Soda Sales Struggle: Can Coke and Pepsi Adapt to Changing Tastes?

Consumers in the U.S. are hesitating to purchase sodas, influenced by the availability of weight loss drugs and a trend toward non-alcoholic options. Despite this, Coca-Cola reported strong second-quarter earnings, fueled by heightened global demand for its beverages, leading the company to raise its full-year forecasts.

Coca-Cola CEO James Quincey expressed optimism regarding the company’s second-quarter results, highlighting solid growth in both revenue and operating income amidst a shifting market. Nevertheless, the company faced a 1% decline in volume sales in North America, attributed to weaker performance in away-from-home channels, which encompass water, sports drinks, coffee, tea, and soda sales.

To mitigate the decline, Coca-Cola is collaborating with food chains to integrate its soda products into combo meals. The company is reportedly working with McDonald’s to enhance its $5 meal deal, which includes a soft drink.

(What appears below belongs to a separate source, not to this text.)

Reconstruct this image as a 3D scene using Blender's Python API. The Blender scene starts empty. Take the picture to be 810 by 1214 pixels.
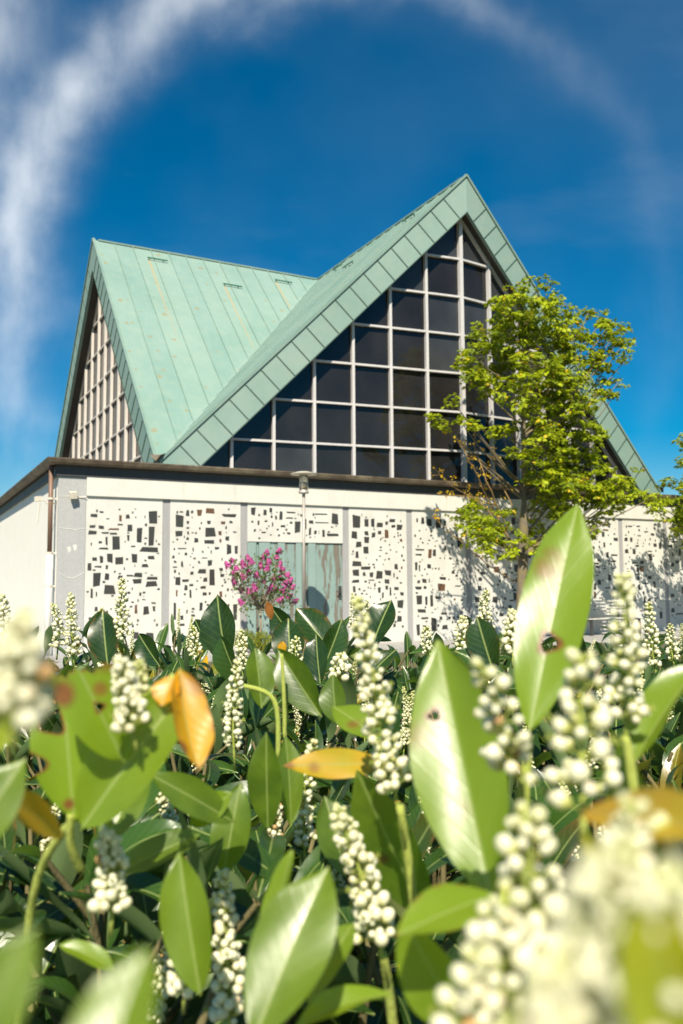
import bpy, bmesh, math, random
import numpy as np
from mathutils import Vector, Matrix
rnd = random.Random(7)
rng = np.random.default_rng(11)
SC = bpy.context.scene
COL = SC.collection
PI = math.pi

# ------------------------------------------------------------------ camera
F_PX, TILT, ROLL, YAW, U = 1018.8871, .0869, .0067, .4817, 1.7
EYE = np.array([-1.6586*U, -10.1574*U, 1.3])
_c, _s = math.cos(YAW), math.sin(YAW)
_ct, _st = math.cos(TILT), math.sin(TILT)
_cr, _sr = math.cos(ROLL), math.sin(ROLL)
_R = np.array([_c, -_s, 0]); _F = np.array([_s, _c, 0]); _Z = np.array([0, 0, 1.])
FW = _F*_ct+_Z*_st; _UP = -_F*_st+_Z*_ct
RT = _R*_cr-_UP*_sr; UP = _R*_sr+_UP*_cr
def ray(px, py): return FW+RT*(px-405)/F_PX-UP*(py-607)/F_PX
def at(px, py, d): return EYE+ray(px, py)*d
def on_y(px, py, y):
    r = ray(px, py); return EYE+r*(y-EYE[1])/r[1]
cam = bpy.data.cameras.new('camera')
co = bpy.data.objects.new('camera', cam); COL.objects.link(co)
co.matrix_world = Matrix(((RT[0], UP[0], -FW[0], EYE[0]), (RT[1], UP[1], -FW[1], EYE[1]), (RT[2], UP[2], -FW[2], EYE[2]), (0, 0, 0, 1)))
cam.sensor_fit = 'VERTICAL'; cam.sensor_height = 36.0; cam.lens = 36.0*F_PX/1214
cam.clip_start = .02; cam.clip_end = 1000
cam.dof.use_dof = True; cam.dof.focus_distance = 1.9
cam.dof.aperture_fstop = cam.lens/3.6      # 3.6 mm iris
cam.dof.aperture_blades = 9
SC.camera = co

# ------------------------------------------------------------------ scene objects
def tag(o, label=None, cat=None, group=None, kind=None):
    if label: o['label'] = label
    if cat: o['category'] = cat
    if group: o['group'] = group
    if kind: o['kind'] = kind
    return o
def empty(name, loc, label, cat, group=None):
    o = bpy.data.objects.new(name, None); COL.objects.link(o); o.location = loc; o.empty_display_size = .2
    return tag(o, label, cat, group)
bpy_update = bpy.context.view_layer.update
def link(name, me, parent=None):
    o = bpy.data.objects.new(name, me); COL.objects.link(o)
    if parent is not None:
        o.parent = parent
        # geometry is given in world coordinates: undo the root's offset
        loc = Vector((0, 0, 0)); p = parent
        while p is not None: loc += Vector(p.location); p = p.parent
        o.location = -loc
    return o
class MB:
    """collects shapes in world coordinates and links them as one mesh object"""
    def __init__(s): s.v = []; s.f = []; s.mi = []
    def add(s, vs, fs, m=0):
        b = len(s.v); s.v += [tuple(map(float, v)) for v in vs]; s.f += [tuple(b+i for i in f) for f in fs]; s.mi += [m]*len(fs)
    def box(s, a, b, m=0):
        x0, y0, z0 = a; x1, y1, z1 = b
        s.add([(x0, y0, z0), (x1, y0, z0), (x1, y1, z0), (x0, y1, z0), (x0, y0, z1), (x1, y0, z1), (x1, y1, z1), (x0, y1, z1)],
              [(0, 3, 2, 1), (4, 5, 6, 7), (0, 1, 5, 4), (1, 2, 6, 5), (2, 3, 7, 6), (3, 0, 4, 7)], m)
    def obox(s, o, ax, ay, az, m=0):
        """oriented box: corner o and three edge vectors"""
        o, ax, ay, az = map(np.array, (o, ax, ay, az))
        P = [o, o+ax, o+ax+ay, o+ay]; P += [p+az for p in P]
        fs = [(0, 3, 2, 1), (4, 5, 6, 7), (0, 1, 5, 4), (1, 2, 6, 5), (2, 3, 7, 6), (3, 0, 4, 7)]
        if np.dot(np.cross(ax, ay), az) < 0: fs = [f[::-1] for f in fs]
        s.add(P, fs, m)
    def bar(s, a, b, w, h, nrm, m=0):
        """bar from a to b, w wide across, h thick along nrm, centred"""
        a, b, n = np.array(a, float), np.array(b, float), np.array(nrm, float)
        t = b-a; n = n-t*np.dot(n, t)/np.dot(t, t); n /= np.linalg.norm(n)
        c = np.cross(t, n); c /= np.linalg.norm(c)
        s.obox(a-c*w/2-n*h/2, t, c*w, n*h, m)
    def tube(s, pts, rad, n=8, m=0, cap=True):
        P = [np.array(p, float) for p in pts]
        rad = [rad]*len(P) if np.isscalar(rad) else list(rad)
        b = len(s.v); ref = None
        for i, p in enumerate(P):
            t = P[min(i+1, len(P)-1)]-P[max(i-1, 0)]; t /= (np.linalg.norm(t)+1e-12)
            if ref is None:
                ref = np.array([1., 0, 0]) if abs(t[0]) < .8 else np.array([0, 1., 0])
            u = ref-t*np.dot(ref, t); u /= (np.linalg.norm(u)+1e-12); w = np.cross(t, u); ref = u
            for k in range(n):
                a = 2*PI*k/n; s.v.append(tuple(p+rad[i]*(math.cos(a)*u+math.sin(a)*w)))
        for i in range(len(P)-1):
            for k in range(n):
                k2 = (k+1) % n; s.f.append((b+i*n+k, b+i*n+k2, b+(i+1)*n+k2, b+(i+1)*n+k)); s.mi.append(m)
        if cap:
            s.f.append(tuple(b+k for k in range(n))[::-1]); s.mi.append(m)
            e = b+(len(P)-1)*n; s.f.append(tuple(e+k for k in range(n))); s.mi.append(m)
    def lathe(s, cx, cy, prof, n=24, m=0):
        b = len(s.v)
        for r, z in prof:
            for k in range(n):
                a = 2*PI*k/n; s.v.append((cx+r*math.cos(a), cy+r*math.sin(a), z))
        for i in range(len(prof)-1):
            for k in range(n):
                k2 = (k+1) % n; s.f.append((b+i*n+k, b+i*n+k2, b+(i+1)*n+k2, b+(i+1)*n+k)); s.mi.append(m)
        s.f.append(tuple(b+k for k in range(n))[::-1]); s.mi.append(m)
        e = b+(len(prof)-1)*n; s.f.append(tuple(e+k for k in range(n))); s.mi.append(m)
    def build(s, name, mats, parent=None, smooth=False, bevel=0):
        me = bpy.data.meshes.new(name); me.from_pydata(s.v, [], s.f)
        if not isinstance(mats, (list, tuple)): mats = [mats]
        for m in mats: me.materials.append(m)
        me.polygons.foreach_set('material_index', np.array(s.mi, np.int32))
        if smooth: me.polygons.foreach_set('use_smooth', np.ones(len(s.f), bool))
        me.update()
        o = link(name, me, parent)
        if bevel:
            b = o.modifiers.new('bevel', 'BEVEL'); b.width = bevel; b.segments = 2; b.limit_method = 'ANGLE'
        return o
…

Coca-Cola’s total revenue for the second quarter reached $12.4 billion, translating to earnings of $0.84 per share, surpassing Wall Street predictions of $11.76 billion in revenue or approximately $0.81 per share. The company revised its forecast for organic revenue growth to between 9% and 10%, up from an earlier estimate of 8% to 9%.

In a similar vein, Pepsi has also been facing challenges in engaging U.S. consumers, who are increasingly gravitating towards products that promote weight loss and healthier lifestyles. Pepsi recently cited a series of product recalls as contributing factors to its subdued performance in the second quarter.